Thursday, March 6, 2014

Revise, Revise Oh Lesson Plan

Third time’s the charm. I tweak the original plan to be more “fun” for students. The original unit plan was very structured and very focused on me talking a lot with sometime for student exploration of the programming language. I chalk it up to years of learning programming the same way in every class I participated in. Something about programming and structure just goes so well. Needless to say there wasn't much wiggle room which didn't feel right.

I talked it out with my mentor teacher who provided a simple solution. If I focus less on the structure and more student self learning it maybe helpful and free ranged for creative process that is game design. I changed the core theme from just programming to actual game design. I going to teach basic concepts about game design like space and mechanics and work it into the coding.

This wasn't the complete version when I finished the second draft. It was a little too open ended with way too much freedom and too many places for students to get lost in black holes. I needed some way to direct the students learning. Again I talked to my mentor who suggested that I have goals or task for students to complete each day. Thus I started the third draft of the unit plan.

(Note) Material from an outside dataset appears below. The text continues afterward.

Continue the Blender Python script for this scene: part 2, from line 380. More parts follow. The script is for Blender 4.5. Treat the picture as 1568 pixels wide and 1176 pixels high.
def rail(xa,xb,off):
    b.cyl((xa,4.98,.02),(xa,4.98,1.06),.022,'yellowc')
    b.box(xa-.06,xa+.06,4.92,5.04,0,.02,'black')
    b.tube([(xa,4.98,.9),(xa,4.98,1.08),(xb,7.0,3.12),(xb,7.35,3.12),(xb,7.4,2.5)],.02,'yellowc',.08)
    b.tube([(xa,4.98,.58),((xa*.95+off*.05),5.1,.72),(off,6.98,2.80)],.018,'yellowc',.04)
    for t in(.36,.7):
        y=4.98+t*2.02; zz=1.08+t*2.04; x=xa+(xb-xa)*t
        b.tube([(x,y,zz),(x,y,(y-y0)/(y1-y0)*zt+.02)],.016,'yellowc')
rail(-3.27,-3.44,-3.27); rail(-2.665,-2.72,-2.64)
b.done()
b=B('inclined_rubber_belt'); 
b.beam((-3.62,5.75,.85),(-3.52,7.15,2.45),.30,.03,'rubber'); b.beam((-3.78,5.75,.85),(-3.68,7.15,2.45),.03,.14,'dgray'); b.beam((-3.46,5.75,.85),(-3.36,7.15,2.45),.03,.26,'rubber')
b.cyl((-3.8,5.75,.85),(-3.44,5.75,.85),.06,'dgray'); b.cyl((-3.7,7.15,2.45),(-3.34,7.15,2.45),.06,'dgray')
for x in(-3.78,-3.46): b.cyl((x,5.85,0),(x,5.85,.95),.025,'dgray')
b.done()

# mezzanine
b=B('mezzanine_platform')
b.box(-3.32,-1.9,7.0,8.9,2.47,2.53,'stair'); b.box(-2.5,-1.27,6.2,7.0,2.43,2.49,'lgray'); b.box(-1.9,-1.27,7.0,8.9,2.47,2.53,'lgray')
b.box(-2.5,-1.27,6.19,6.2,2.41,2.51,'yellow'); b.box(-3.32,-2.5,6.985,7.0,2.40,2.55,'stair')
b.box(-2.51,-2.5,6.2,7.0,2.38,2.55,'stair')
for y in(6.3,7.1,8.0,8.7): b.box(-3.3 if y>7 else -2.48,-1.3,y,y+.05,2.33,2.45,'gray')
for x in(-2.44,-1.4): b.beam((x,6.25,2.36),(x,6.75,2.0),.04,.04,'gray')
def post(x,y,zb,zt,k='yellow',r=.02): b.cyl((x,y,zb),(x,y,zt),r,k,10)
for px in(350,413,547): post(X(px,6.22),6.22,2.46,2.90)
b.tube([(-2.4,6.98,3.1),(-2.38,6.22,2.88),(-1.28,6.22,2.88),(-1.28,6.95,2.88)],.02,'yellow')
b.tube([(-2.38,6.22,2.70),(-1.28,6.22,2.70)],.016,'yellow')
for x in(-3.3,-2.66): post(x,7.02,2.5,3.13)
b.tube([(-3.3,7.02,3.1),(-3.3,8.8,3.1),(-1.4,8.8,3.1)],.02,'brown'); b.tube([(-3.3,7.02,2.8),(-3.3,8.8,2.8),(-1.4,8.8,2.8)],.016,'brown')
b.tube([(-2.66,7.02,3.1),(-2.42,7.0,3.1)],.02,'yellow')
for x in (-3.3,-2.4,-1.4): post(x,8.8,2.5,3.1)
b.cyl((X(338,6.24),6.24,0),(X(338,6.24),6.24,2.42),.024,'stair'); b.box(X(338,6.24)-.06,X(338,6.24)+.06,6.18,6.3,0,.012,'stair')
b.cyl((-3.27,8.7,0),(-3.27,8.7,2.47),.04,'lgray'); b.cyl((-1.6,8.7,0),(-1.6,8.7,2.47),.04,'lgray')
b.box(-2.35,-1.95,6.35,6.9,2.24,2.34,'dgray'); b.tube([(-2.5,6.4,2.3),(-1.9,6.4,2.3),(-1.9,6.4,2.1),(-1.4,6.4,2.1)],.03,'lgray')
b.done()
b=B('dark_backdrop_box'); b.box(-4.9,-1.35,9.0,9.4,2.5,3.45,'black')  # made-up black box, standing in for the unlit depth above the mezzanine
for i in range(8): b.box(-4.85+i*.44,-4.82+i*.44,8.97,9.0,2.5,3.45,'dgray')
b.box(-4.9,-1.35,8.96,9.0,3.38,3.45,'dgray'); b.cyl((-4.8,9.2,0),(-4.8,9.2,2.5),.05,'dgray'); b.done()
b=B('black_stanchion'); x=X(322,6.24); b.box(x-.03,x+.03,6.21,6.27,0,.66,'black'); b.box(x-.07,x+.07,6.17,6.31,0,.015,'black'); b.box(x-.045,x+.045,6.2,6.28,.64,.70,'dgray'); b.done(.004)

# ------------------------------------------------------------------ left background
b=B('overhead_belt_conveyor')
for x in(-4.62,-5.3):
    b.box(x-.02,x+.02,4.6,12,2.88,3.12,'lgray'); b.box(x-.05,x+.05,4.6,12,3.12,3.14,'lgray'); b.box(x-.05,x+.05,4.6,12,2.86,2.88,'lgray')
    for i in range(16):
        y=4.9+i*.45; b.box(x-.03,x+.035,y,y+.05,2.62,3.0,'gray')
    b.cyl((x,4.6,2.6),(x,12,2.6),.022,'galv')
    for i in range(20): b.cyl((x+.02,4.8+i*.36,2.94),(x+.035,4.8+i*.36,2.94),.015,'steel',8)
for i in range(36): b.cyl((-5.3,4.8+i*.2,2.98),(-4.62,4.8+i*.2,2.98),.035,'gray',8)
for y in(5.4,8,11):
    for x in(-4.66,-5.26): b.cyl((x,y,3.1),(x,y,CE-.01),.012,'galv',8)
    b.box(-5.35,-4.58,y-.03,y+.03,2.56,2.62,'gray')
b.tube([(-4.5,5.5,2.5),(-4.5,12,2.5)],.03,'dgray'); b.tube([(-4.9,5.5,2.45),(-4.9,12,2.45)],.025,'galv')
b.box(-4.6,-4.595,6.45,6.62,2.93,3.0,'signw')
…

I went through each day and thought about what were reasonable goals for the students to reach. I wrote out a few ideas and then picked what seemed most appropriate. I came to the conclusion that one day didn't need a goal because it was a focus on exploring and seeing different examples of games. The final day task is just the completion of the game and end to the makers project.

I spent a couple days working on this unit plan. I want it to be perfect even if it will not work out so great in the actual practice. The item I want to take away from here is the concept of strategies and how different strategies can change the way the classroom feels and how one teaches. My original strategy was structured, I say jump they jump but it seemed close minded and not a very good fit for me in theory. The second strategy was to give the students way more power over their learning, and it seemed a little bit like chaos with an end goal that may never be reached. The third strategy is a midway point where their is a target students need to reach but they have creative reign over their learning and how they plan to meet those goals. Again this is just the plan and not how it may work on in practice, thus it will be fun to find out how will my actions match my mental thought process.

I'm also lucky my supervisor is visiting that day!